I have made no secret of the fact that much of my initial inspiration for KuDu was born out of a love for the creative traditions of Southern Africa. I am also really interested in learning about cultural and creative practise and traditions in other regions of the continent, as well. The British Library is currently hosting an exhibition entitled West Africa: Word, Symbol, Song.

Some of the history bits I knew already from school (i.e. the history of the slave trade) but others were totally new to me, like the names of powerful dynasties and West African empires that existed a thousand years ago. It is always refreshing to be able to learn more about the cultural history of African societies than the ‘famine-war-corruption’ narrative we are fed so often.

My favourite part of the exhibition was the textiles and specifically adinkra symbols. Originally created by the Akan ethnic group. (There are about 20 million Akan people and they from what we know today as Ghana and Ivory Coast.) The symbols can be printed onto cloth but also carved into houses or onto ceremonial jewellery.  They have meaning and significance beyond merely being striking or a pretty pattern but in actual fact were used to convey a message, represent a proverb or denote the importance of the person wearing the cloth. In Europe several hundred years ago only kings and popes could wear purple. Likewise, the wearing of adinkra cloth was reserved exclusively for Asante kings and the symbol number 11 in the illustration below was only to be worn by the king. However, in modern times the wearing of adinkra cloth has spread but it is still primarily for special occasion, the main one being funerals.

I was also glad to see that one area highlighted in the exhibition is the West African, specifically Nigerian, film industry. I was introduced to ‘Nollywood’ films on my last visit home to South Africa where they are broadcast on cable channels over there. There is usually an element of the supernatural, a strong sense of good versus evil and often a storyline the hinges on doing the right thing by people. Bad guys get their comeuppance; the hero/heroine is rewarded for their virtue. As a viewer you find yourself shouting at the screen to urge the hero on their way or boo-ing at the baddies. In spite of the sometimes shaky camerawork and melodramatic acting, they are very entertaining. The themes are much like those in Hollywood films, except without the big budgets or Oscar-winning soundtracks.

Call me low-brow but I always love exhibition gift shops. This particular gift shop had been imaginatively stocked and the range stretched from adinkra-print Oyster card covers, hand-made toy cars, jars of jolof sauce- very daring!- For those of you who do not know about #jollofgate last year here is a summary and the recipe that launched thousands of indignant comments from West Africans around the world.



Photo Credit: Jamie Oliver Jollof Rice Recipe


There was an impressive selection of African literature that I would have bought purely for the funky covers, but I had no space in my suitcase.

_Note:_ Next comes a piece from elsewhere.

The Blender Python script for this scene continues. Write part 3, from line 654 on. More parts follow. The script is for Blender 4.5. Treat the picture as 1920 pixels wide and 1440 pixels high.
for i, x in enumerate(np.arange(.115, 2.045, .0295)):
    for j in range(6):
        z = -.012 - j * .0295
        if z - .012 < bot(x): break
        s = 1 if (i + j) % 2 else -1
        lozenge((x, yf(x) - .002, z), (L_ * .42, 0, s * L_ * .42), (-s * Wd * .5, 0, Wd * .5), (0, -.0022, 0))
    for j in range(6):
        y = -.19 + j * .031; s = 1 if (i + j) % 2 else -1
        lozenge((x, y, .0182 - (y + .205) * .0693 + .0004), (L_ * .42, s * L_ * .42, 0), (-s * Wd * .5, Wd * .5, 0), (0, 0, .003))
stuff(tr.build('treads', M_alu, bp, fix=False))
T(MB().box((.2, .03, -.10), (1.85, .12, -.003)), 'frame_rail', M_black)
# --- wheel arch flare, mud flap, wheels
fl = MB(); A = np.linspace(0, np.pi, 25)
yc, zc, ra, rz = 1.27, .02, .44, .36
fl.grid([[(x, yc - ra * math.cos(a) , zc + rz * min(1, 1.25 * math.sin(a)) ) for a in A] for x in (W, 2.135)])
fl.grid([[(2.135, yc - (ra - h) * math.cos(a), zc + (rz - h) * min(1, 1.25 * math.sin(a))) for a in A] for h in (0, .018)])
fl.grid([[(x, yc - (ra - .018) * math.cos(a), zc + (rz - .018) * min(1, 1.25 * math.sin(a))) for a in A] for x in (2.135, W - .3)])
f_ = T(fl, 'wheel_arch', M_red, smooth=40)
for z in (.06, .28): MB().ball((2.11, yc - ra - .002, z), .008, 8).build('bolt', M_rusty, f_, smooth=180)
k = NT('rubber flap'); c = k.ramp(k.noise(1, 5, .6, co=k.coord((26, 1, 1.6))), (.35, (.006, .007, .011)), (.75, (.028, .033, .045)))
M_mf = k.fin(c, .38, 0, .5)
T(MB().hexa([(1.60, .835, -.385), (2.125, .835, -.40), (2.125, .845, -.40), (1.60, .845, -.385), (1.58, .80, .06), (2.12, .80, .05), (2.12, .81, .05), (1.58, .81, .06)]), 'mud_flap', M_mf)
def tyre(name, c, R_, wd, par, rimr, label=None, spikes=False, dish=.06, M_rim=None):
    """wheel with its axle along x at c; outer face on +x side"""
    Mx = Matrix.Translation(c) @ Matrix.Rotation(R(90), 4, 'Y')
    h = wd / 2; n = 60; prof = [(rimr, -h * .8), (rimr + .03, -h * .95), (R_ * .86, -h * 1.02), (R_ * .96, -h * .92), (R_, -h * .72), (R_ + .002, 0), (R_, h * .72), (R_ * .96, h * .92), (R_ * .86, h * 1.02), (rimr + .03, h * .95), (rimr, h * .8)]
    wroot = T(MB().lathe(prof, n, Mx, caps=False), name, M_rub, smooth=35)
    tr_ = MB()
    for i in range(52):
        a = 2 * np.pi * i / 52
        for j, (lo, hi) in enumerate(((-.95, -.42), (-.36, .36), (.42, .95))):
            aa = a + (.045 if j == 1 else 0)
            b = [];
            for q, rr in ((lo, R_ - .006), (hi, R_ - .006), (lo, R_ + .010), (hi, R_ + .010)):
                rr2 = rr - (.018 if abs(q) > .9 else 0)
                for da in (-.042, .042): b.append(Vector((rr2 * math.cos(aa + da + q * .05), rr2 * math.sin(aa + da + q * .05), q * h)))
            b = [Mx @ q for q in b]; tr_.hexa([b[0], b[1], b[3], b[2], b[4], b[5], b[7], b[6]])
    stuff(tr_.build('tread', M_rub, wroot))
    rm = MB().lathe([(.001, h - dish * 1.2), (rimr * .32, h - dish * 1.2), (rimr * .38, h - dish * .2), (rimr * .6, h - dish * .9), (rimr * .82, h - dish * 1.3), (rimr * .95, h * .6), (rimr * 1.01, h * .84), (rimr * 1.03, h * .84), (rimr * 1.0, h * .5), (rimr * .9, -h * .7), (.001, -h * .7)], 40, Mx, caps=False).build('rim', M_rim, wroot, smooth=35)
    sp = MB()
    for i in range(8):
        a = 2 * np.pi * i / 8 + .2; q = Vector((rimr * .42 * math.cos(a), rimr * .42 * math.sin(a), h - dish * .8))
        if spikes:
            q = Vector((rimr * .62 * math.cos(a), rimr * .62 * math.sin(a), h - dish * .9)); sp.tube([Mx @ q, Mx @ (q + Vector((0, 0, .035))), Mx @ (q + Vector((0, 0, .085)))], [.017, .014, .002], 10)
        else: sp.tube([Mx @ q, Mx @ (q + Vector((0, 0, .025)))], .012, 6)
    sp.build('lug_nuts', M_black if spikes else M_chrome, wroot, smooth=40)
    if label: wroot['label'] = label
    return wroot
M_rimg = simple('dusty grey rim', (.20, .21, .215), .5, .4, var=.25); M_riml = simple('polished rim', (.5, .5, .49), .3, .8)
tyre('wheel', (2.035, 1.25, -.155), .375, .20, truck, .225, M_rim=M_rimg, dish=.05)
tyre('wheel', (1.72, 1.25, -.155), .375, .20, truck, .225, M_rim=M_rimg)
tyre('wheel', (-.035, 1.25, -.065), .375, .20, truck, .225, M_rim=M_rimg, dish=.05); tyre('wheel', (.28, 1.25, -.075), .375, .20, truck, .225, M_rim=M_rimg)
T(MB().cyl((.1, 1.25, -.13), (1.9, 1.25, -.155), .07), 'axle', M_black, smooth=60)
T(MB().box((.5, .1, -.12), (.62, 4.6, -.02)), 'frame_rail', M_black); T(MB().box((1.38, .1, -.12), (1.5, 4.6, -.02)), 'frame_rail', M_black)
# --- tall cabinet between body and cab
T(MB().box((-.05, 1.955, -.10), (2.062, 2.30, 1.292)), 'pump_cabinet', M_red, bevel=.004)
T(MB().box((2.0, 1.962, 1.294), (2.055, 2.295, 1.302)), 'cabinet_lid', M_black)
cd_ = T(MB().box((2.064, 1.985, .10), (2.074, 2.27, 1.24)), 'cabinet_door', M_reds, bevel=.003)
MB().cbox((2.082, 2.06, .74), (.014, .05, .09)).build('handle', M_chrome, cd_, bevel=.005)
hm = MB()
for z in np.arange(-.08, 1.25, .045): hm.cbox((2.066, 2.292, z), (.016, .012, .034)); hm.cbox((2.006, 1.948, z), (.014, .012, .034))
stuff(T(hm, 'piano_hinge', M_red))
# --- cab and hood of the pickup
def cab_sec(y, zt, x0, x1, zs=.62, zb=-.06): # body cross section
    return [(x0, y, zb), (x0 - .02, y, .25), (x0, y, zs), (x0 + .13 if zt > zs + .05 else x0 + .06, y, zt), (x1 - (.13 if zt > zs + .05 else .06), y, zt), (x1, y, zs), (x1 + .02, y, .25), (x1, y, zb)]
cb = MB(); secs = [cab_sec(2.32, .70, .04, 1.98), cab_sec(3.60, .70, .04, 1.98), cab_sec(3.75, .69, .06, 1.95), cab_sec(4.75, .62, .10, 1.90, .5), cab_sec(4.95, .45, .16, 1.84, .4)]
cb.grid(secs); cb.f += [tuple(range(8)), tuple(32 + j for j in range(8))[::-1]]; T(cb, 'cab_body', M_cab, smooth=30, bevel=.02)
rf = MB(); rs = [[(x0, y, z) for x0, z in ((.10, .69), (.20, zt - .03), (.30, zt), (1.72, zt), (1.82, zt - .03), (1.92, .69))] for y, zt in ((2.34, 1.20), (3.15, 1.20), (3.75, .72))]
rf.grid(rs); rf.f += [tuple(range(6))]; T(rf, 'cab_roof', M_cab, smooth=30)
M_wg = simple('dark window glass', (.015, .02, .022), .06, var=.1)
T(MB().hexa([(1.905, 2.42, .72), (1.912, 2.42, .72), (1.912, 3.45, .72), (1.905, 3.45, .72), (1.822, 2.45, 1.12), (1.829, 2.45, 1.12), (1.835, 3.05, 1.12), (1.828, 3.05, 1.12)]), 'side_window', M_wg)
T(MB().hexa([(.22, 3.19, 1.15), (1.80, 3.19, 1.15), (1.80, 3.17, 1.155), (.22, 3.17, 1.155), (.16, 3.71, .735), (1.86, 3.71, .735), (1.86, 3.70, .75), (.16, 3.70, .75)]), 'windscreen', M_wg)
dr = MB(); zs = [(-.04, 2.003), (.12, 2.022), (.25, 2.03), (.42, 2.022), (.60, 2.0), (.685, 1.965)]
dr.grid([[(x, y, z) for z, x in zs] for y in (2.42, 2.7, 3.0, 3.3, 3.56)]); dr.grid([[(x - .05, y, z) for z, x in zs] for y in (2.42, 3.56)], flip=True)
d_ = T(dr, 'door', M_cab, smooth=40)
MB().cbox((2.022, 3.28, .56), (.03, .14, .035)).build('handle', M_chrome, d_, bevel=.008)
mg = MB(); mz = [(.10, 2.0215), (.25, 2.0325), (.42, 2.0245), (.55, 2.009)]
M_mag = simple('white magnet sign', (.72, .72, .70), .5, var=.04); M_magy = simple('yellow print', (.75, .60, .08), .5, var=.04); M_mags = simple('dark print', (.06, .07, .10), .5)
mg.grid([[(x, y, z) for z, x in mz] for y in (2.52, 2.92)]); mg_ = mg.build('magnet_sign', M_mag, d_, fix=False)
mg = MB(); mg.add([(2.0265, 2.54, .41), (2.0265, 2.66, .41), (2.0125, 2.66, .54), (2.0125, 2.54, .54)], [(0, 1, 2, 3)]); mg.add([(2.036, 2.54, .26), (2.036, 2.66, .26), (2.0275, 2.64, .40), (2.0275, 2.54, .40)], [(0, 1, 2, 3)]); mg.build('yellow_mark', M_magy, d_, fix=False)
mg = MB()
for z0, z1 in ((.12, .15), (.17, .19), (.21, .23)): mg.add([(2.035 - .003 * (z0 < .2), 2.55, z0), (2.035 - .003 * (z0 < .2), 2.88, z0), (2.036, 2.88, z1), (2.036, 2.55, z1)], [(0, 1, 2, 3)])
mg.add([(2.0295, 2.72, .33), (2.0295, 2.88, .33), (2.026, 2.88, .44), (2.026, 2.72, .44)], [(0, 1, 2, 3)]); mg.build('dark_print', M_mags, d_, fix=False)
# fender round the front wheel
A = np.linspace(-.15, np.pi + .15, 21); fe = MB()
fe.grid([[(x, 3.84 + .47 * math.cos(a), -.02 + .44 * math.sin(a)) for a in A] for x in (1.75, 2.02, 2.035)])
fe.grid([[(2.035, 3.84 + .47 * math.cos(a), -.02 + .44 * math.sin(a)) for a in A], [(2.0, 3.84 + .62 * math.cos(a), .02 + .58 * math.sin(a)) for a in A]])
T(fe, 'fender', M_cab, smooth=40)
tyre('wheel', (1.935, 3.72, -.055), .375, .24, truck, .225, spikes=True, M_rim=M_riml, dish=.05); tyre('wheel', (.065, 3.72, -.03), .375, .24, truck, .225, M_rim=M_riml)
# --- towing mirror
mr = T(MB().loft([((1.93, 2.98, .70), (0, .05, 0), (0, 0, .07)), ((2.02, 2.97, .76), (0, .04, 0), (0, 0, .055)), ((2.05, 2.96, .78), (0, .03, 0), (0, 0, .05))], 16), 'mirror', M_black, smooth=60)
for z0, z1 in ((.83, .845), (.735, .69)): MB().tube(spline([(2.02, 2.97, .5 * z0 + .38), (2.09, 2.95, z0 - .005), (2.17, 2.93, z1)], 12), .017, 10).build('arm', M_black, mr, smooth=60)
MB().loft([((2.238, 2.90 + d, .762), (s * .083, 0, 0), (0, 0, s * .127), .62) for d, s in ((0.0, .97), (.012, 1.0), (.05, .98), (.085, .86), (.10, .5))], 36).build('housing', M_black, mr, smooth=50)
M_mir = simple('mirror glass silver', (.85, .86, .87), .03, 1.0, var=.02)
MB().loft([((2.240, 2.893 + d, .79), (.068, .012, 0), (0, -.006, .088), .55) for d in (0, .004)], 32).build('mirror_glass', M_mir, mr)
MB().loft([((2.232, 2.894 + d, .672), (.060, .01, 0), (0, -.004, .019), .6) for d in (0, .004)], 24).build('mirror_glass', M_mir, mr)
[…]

As a compromise I bought a travel book written by Noo Saro-Wiwa.   I have never been to Nigeria and love reading travel writing but it is not often that you get to read a travel book set in Africa, written by an African. I recognised the surname of the author and wondered if she is related to the writer and activist Ken Saro-Wiwa. She is his daughter. I am looking forward to reading it.



Photo Credit: Noo Saro-Wiwa


In the meantime, if you find yourself in the vicinity of the British Library then do pop in and take a look. You have to pay for a ticket to this particular exhibition but it is well worth it.




Photo Credit: Photo of 2D work more than 100 years old


Adinkra mourning cloth collected by Thomas Edward Bowdich in 1817. Bowdich obtained this cotton cloth in Kumasi, a city in south-central Ghana. The patterns were printed using carved calabash stamps and a vegetable-based dye. This oldest known example of adinkra art and features fifteen stamped symbols, including nsroma (stars), dono ntoasuo (double Dono drums), and diamonds. British Museum.